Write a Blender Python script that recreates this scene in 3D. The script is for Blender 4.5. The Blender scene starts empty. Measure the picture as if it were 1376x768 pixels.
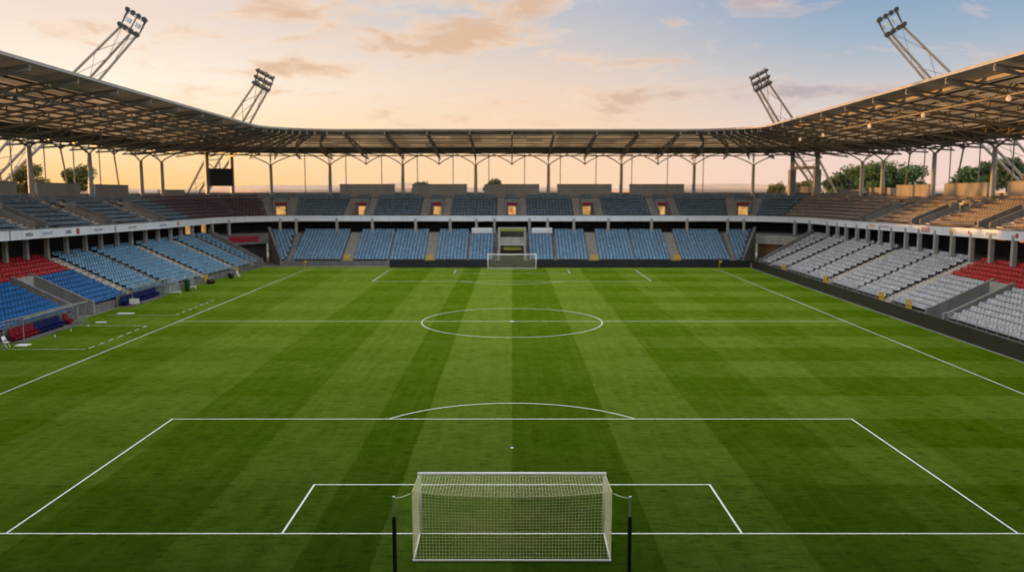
import bpy, math, random
import numpy as np
from mathutils import Vector, Matrix
R = math.radians
rnd = random.Random(7)
scn = bpy.context.scene
COL = scn.collection

# ------------------------------------------------------------------ materials
def nodes_of(name):
    m = bpy.data.materials.new(name); m.use_nodes = True
    return m, m.node_tree.nodes, m.node_tree.links
def N(nt, typ, **kw):
    n = nt.new(typ)
    for k, v in kw.items():
        if k == 'inp':
            for a, b in v.items(): n.inputs[a].default_value = b
        else: setattr(n, k, v)
    return n
def math_n(nt, lk, op, a, b=None, c=None, clamp=False):
    n = nt.new('ShaderNodeMath'); n.operation = op; n.use_clamp = clamp
    for i, v in enumerate((a, b, c)):
        if v is None: continue
        if isinstance(v, (int, float)): n.inputs[i].default_value = v
        else: lk.new(v, n.inputs[i])
    return n.outputs[0]
def mix_c(nt, lk, f, a, b, blend='MIX'):
    n = nt.new('ShaderNodeMix'); n.data_type = 'RGBA'; n.blend_type = blend
    for sock, v in ((n.inputs[0], f), (n.inputs[6], a), (n.inputs[7], b)):
        if isinstance(v, (int, float)): sock.default_value = v
        elif isinstance(v, tuple): sock.default_value = (*v, 1) if len(v) == 3 else v
        else: lk.new(v, sock)
    return n.outputs[2]
def ramp(nt, lk, fac, stops, interp='LINEAR'):
    n = nt.new('ShaderNodeValToRGB'); cr = n.color_ramp; cr.interpolation = interp
    while len(cr.elements) < len(stops): cr.elements.new(0.5)
    for e, (p, c) in zip(cr.elements, stops):
        e.position = p; e.color = (*c, 1) if isinstance(c, tuple) else (c, c, c, 1)
    if fac is not None: lk.new(fac, n.inputs[0])
    return n.outputs[0]

def mat(name, col, rough=0.7, var=0.25, scale=0.6, stain=0.0, metal=0.0, bump=0.0, spec=0.3, fine=6.0):
    m, nt, lk = nodes_of(name)
    b = nt['Principled BSDF']
    g = N(nt, 'ShaderNodeNewGeometry')
    n1 = N(nt, 'ShaderNodeTexNoise', inp={'Scale': scale, 'Detail': 6.0, 'Roughness': 0.6}); lk.new(g.outputs['Position'], n1.inputs['Vector'])
    n2 = N(nt, 'ShaderNodeTexNoise', inp={'Scale': fine, 'Detail': 3.0}); lk.new(g.outputs['Position'], n2.inputs['Vector'])
    f = math_n(nt, lk, 'MULTIPLY_ADD', n1.outputs[0], 0.7, math_n(nt, lk, 'MULTIPLY', n2.outputs[0], 0.3))
    lo = tuple(max(0, c * (1 - var)) for c in col); hi = tuple(min(1, c * (1 + var)) for c in col)
    c = ramp(nt, lk, f, [(0.3, lo), (0.7, hi)])
    if name.startswith('seat_plastic'):
        rv = ramp(nt, lk, g.outputs['Random Per Island'], [(0.0, 0.88), (0.5, 1.0), (1.0, 1.12)]); c = mix_c(nt, lk, 1.0, c, rv, 'MULTIPLY')
    if name == 'line_paint':
        nl = N(nt, 'ShaderNodeTexNoise', inp={'Scale': 22.0, 'Detail': 5.0, 'Roughness': 0.8}); lk.new(g.outputs['Position'], nl.inputs['Vector'])
        c = mix_c(nt, lk, ramp(nt, lk, nl.outputs[0], [(0.52, 0.0), (0.66, 0.75)]), c, (0.05, 0.10, 0.01))
    if stain > 0:
        mp = N(nt, 'ShaderNodeMapping'); mp.inputs['Scale'].default_value = (1.6, 1.6, 0.18); lk.new(g.outputs['Position'], mp.inputs['Vector'])
        n3 = N(nt, 'ShaderNodeTexNoise', inp={'Scale': 1.0, 'Detail': 5.0}); lk.new(mp.outputs[0], n3.inputs['Vector'])
        s = ramp(nt, lk, n3.outputs[0], [(0.45, 0.0), (0.72, 1.0)])
        c = mix_c(nt, lk, math_n(nt, lk, 'MULTIPLY', s, stain), c, tuple(x * 0.45 for x in col))
    lk.new(c, b.inputs['Base Color'])
    b.inputs['Roughness'].default_value = rough; b.inputs['Metallic'].default_value = metal
    b.inputs['Specular IOR Level'].default_value = spec
    if bump > 0:
        bn = N(nt, 'ShaderNodeBump', inp={'Strength': bump, 'Distance': 0.02}); lk.new(n2.outputs[0], bn.inputs['Height']); lk.new(bn.outputs[0], b.inputs['Normal'])
    return m
def emis(name, col, st):
    m, nt, lk = nodes_of(name); b = nt['Principled BSDF']
    g = N(nt, 'ShaderNodeNewGeometry')
    n1 = N(nt, 'ShaderNodeTexNoise', inp={'Scale': 1.3, 'Detail': 3.0}); lk.new(g.outputs['Position'], n1.inputs['Vector'])
    c = ramp(nt, lk, n1.outputs[0], [(0.35, tuple(x * 0.35 for x in col)), (0.62, col)])
    lk.new(c, b.inputs['Emission Color']); b.inputs['Emission Strength'].default_value = st
    b.inputs['Base Color'].default_value = (*[x * 0.5 for x in col], 1)
    return m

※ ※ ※

Set exercise.
Leave out any pictures and return exactly the lines from the beginning of the data through the line with "COL = scn.collection", inclusive.

Answer.
Write a Blender Python script that recreates this scene in 3D. The script is for Blender 4.5. The Blender scene starts empty. Measure the picture as if it were 1376x768 pixels.
import bpy, math, random
import numpy as np
from mathutils import Vector, Matrix
R = math.radians
rnd = random.Random(7)
scn = bpy.context.scene
COL = scn.collection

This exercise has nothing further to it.